> **EXERCISE GOAL**: Repeat each line of the material below exactly as it appears, minus any pictures.
.....
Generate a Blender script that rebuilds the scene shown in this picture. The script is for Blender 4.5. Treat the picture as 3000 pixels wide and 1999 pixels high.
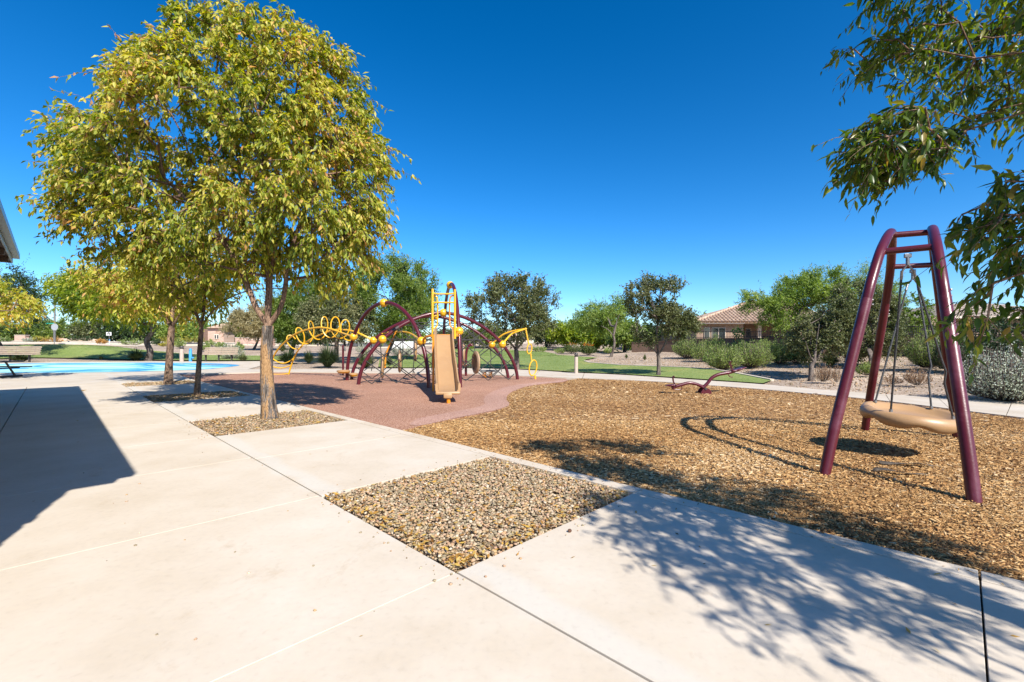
import bpy, bmesh, math, random
import numpy as np
from mathutils import Vector, noise
from mathutils.geometry import delaunay_2d_cdt

random.seed(7); np.random.seed(7); RNG = np.random.default_rng(11)
for _o in list(bpy.data.objects): bpy.data.objects.remove(_o)
SC = bpy.context.scene; COL = SC.collection
# ------------------------------------------------------------------ camera, sky, sun, exposure
EYE, F, HY, CX = 1.3, 1333.0, 1012.0, 1500.0
cam_d = bpy.data.cameras.new("camera"); cam = bpy.data.objects.new("camera", cam_d); COL.objects.link(cam)
cam.location = (0, 0, EYE); cam.rotation_euler = (math.radians(90), 0, 0)
cam_d.sensor_width = 36; cam_d.lens = 36 * F / 3000; cam_d.shift_y = 12.5 / 3000
cam_d.clip_start = .05; cam_d.clip_end = 3000; SC.camera = cam
SUN_EL, SUN_AZ = 41.3, 28.5          # light travels (-sin az, cos az) over the ground
w = bpy.data.worlds.new("World"); SC.world = w; w.use_nodes = True
wn = w.node_tree.nodes; wl = w.node_tree.links; wn.clear()
sky = wn.new("ShaderNodeTexSky"); sky.sky_type = 'NISHITA'; sky.sun_disc = False
sky.sun_elevation = math.radians(SUN_EL); sky.sun_rotation = math.radians(180 - SUN_AZ)
sky.altitude = 1500; sky.air_density = 1.0; sky.dust_density = 1.5; sky.ozone_density = 4.5
hs = wn.new("ShaderNodeHueSaturation"); hs.inputs['Saturation'].default_value = 1.27; hs.inputs['Hue'].default_value = .4985
bg = wn.new("ShaderNodeBackground"); bg.inputs['Strength'].default_value = 0.095
wo = wn.new("ShaderNodeOutputWorld")
gm = wn.new('ShaderNodeGamma'); gm.inputs[1].default_value = 1.14; wl.new(sky.outputs[0], gm.inputs[0]); wl.new(gm.outputs[0], hs.inputs['Color']); wl.new(hs.outputs[0], bg.inputs[0]); wl.new(bg.outputs[0], wo.inputs[0])
sd = bpy.data.lights.new("sun", 'SUN'); so = bpy.data.objects.new("sun", sd); COL.objects.link(so)
sd.energy = 4.9; sd.angle = math.radians(.53); sd.color = (1, .945, .865)
_e, _a = math.radians(SUN_EL), math.radians(SUN_AZ)
ldir = Vector((-math.sin(_a) * math.cos(_e), math.cos(_a) * math.cos(_e), -math.sin(_e)))
so.rotation_euler = ldir.to_track_quat('-Z', 'Y').to_euler()
SC.view_settings.view_transform = 'Standard'; SC.view_settings.look = 'None'
SC.view_settings.gamma = 1; SC.view_settings.use_curve_mapping = False
SC.view_settings.exposure = 0.80
SC.render.engine = 'CYCLES'
SC.cycles.max_bounces = 6; SC.cycles.transparent_max_bounces = 8

# ------------------------------------------------------------------ helpers
def tag(o, label=None, cat=None, group=None, kind=None):
    if label: o['label'] = label
    if cat: o['category'] = cat
    if group: o['group'] = group
    if kind: o['kind'] = kind
    return o
def empty(name, loc=(0, 0, 0), label=None, cat=None, group=None, kind=None):
    o = bpy.data.objects.new(name, None); COL.objects.link(o); o.location = loc; o.empty_display_size = .2
    return tag(o, label, cat, group, kind)
def link(name, me, mat=None, parent=None, loc=None):
    """a mesh given in world coordinates; the parent's location is taken off again"""
    o = bpy.data.objects.new(name, me); COL.objects.link(o)
    if mat is not None:
        for m in (mat if isinstance(mat, (list, tuple)) else [mat]): me.materials.append(m)
    if parent is not None:
        o.parent = parent
        p = parent; off = Vector((0, 0, 0))
        while p is not None: off += p.location; p = p.parent
        o.location = -off
    if loc is not None: o.location = Vector(loc) + o.location
    return o
def npmesh(V, Fc, smooth=False, tint=None):
    V = np.asarray(V, np.float32); Fc = np.asarray(Fc, np.int32)
    me = bpy.data.meshes.new("m"); n, k = Fc.shape
    me.vertices.add(len(V)); me.vertices.foreach_set("co", V.ravel())
    me.loops.add(n * k); me.loops.foreach_set("vertex_index", Fc.ravel())
    me.polygons.add(n); me.polygons.foreach_set("loop_start", np.arange(n, dtype=np.int32) * k)
    me.polygons.foreach_set("loop_total", np.full(n, k, np.int32))
    if smooth: me.polygons.foreach_set("use_smooth", np.ones(n, bool))
    if tint is not None:
        a = me.attributes.new("tint", 'FLOAT', 'POINT'); a.data.foreach_set("value", np.asarray(tint, np.float32))
    me.update(calc_edges=True); return me
def pymesh(V, Fc, smooth=False):
    me = bpy.data.meshes.new("m"); me.from_pydata([tuple(v) for v in V], [], Fc)
    if smooth:
        for p in me.polygons: p.use_smooth = True
    me.update(); return me
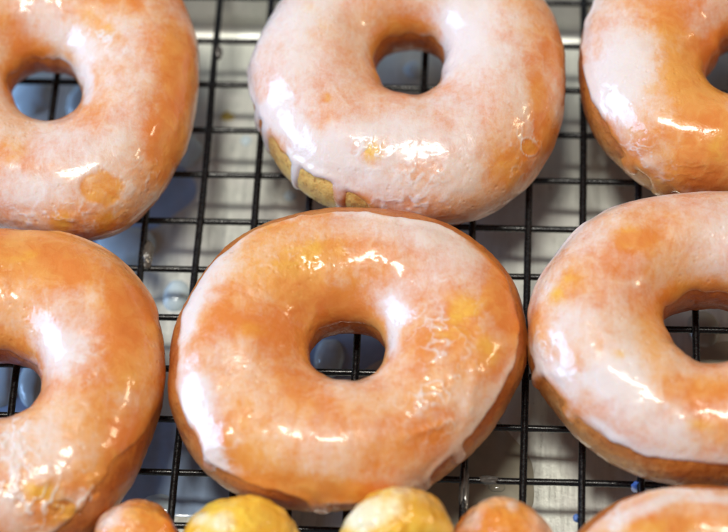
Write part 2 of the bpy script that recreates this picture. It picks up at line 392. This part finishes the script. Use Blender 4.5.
.....
> **RESULT FOR THIS TASK**:
Generate a Blender script that rebuilds the scene shown in this picture. The script is for Blender 4.5. Treat the picture as 3000 pixels wide and 1999 pixels high.
import bpy, bmesh, math, random
import numpy as np
from mathutils import Vector, noise
from mathutils.geometry import delaunay_2d_cdt

random.seed(7); np.random.seed(7); RNG = np.random.default_rng(11)
for _o in list(bpy.data.objects): bpy.data.objects.remove(_o)
SC = bpy.context.scene; COL = SC.collection
# ------------------------------------------------------------------ camera, sky, sun, exposure
EYE, F, HY, CX = 1.3, 1333.0, 1012.0, 1500.0
cam_d = bpy.data.cameras.new("camera"); cam = bpy.data.objects.new("camera", cam_d); COL.objects.link(cam)
cam.location = (0, 0, EYE); cam.rotation_euler = (math.radians(90), 0, 0)
cam_d.sensor_width = 36; cam_d.lens = 36 * F / 3000; cam_d.shift_y = 12.5 / 3000
cam_d.clip_start = .05; cam_d.clip_end = 3000; SC.camera = cam
SUN_EL, SUN_AZ = 41.3, 28.5          # light travels (-sin az, cos az) over the ground
w = bpy.data.worlds.new("World"); SC.world = w; w.use_nodes = True
wn = w.node_tree.nodes; wl = w.node_tree.links; wn.clear()
sky = wn.new("ShaderNodeTexSky"); sky.sky_type = 'NISHITA'; sky.sun_disc = False
sky.sun_elevation = math.radians(SUN_EL); sky.sun_rotation = math.radians(180 - SUN_AZ)
sky.altitude = 1500; sky.air_density = 1.0; sky.dust_density = 1.5; sky.ozone_density = 4.5
hs = wn.new("ShaderNodeHueSaturation"); hs.inputs['Saturation'].default_value = 1.27; hs.inputs['Hue'].default_value = .4985
bg = wn.new("ShaderNodeBackground"); bg.inputs['Strength'].default_value = 0.095
wo = wn.new("ShaderNodeOutputWorld")
gm = wn.new('ShaderNodeGamma'); gm.inputs[1].default_value = 1.14; wl.new(sky.outputs[0], gm.inputs[0]); wl.new(gm.outputs[0], hs.inputs['Color']); wl.new(hs.outputs[0], bg.inputs[0]); wl.new(bg.outputs[0], wo.inputs[0])
sd = bpy.data.lights.new("sun", 'SUN'); so = bpy.data.objects.new("sun", sd); COL.objects.link(so)
sd.energy = 4.9; sd.angle = math.radians(.53); sd.color = (1, .945, .865)
_e, _a = math.radians(SUN_EL), math.radians(SUN_AZ)
ldir = Vector((-math.sin(_a) * math.cos(_e), math.cos(_a) * math.cos(_e), -math.sin(_e)))
so.rotation_euler = ldir.to_track_quat('-Z', 'Y').to_euler()
SC.view_settings.view_transform = 'Standard'; SC.view_settings.look = 'None'
SC.view_settings.gamma = 1; SC.view_settings.use_curve_mapping = False
SC.view_settings.exposure = 0.80
SC.render.engine = 'CYCLES'
SC.cycles.max_bounces = 6; SC.cycles.transparent_max_bounces = 8

# ------------------------------------------------------------------ helpers
def tag(o, label=None, cat=None, group=None, kind=None):
    if label: o['label'] = label
    if cat: o['category'] = cat
    if group: o['group'] = group
    if kind: o['kind'] = kind
    return o
def empty(name, loc=(0, 0, 0), label=None, cat=None, group=None, kind=None):
    o = bpy.data.objects.new(name, None); COL.objects.link(o); o.location = loc; o.empty_display_size = .2
    return tag(o, label, cat, group, kind)
def link(name, me, mat=None, parent=None, loc=None):
    """a mesh given in world coordinates; the parent's location is taken off again"""
    o = bpy.data.objects.new(name, me); COL.objects.link(o)
    if mat is not None:
        for m in (mat if isinstance(mat, (list, tuple)) else [mat]): me.materials.append(m)
    if parent is not None:
        o.parent = parent
        p = parent; off = Vector((0, 0, 0))
        while p is not None: off += p.location; p = p.parent
        o.location = -off
    if loc is not None: o.location = Vector(loc) + o.location
    return o
def npmesh(V, Fc, smooth=False, tint=None):
    V = np.asarray(V, np.float32); Fc = np.asarray(Fc, np.int32)
    me = bpy.data.meshes.new("m"); n, k = Fc.shape
    me.vertices.add(len(V)); me.vertices.foreach_set("co", V.ravel())
    me.loops.add(n * k); me.loops.foreach_set("vertex_index", Fc.ravel())
    me.polygons.add(n); me.polygons.foreach_set("loop_start", np.arange(n, dtype=np.int32) * k)
    me.polygons.foreach_set("loop_total", np.full(n, k, np.int32))
    if smooth: me.polygons.foreach_set("use_smooth", np.ones(n, bool))
    if tint is not None:
        a = me.attributes.new("tint", 'FLOAT', 'POINT'); a.data.foreach_set("value", np.asarray(tint, np.float32))
    me.update(calc_edges=True); return me
def pymesh(V, Fc, smooth=False):
    me = bpy.data.meshes.new("m"); me.from_pydata([tuple(v) for v in V], [], Fc)
    if smooth:
        for p in me.polygons: p.use_smooth = True
    me.update(); return me
Write part 2 of the bpy script that recreates this picture. It picks up at line 392. This part finishes the script. Use Blender 4.5.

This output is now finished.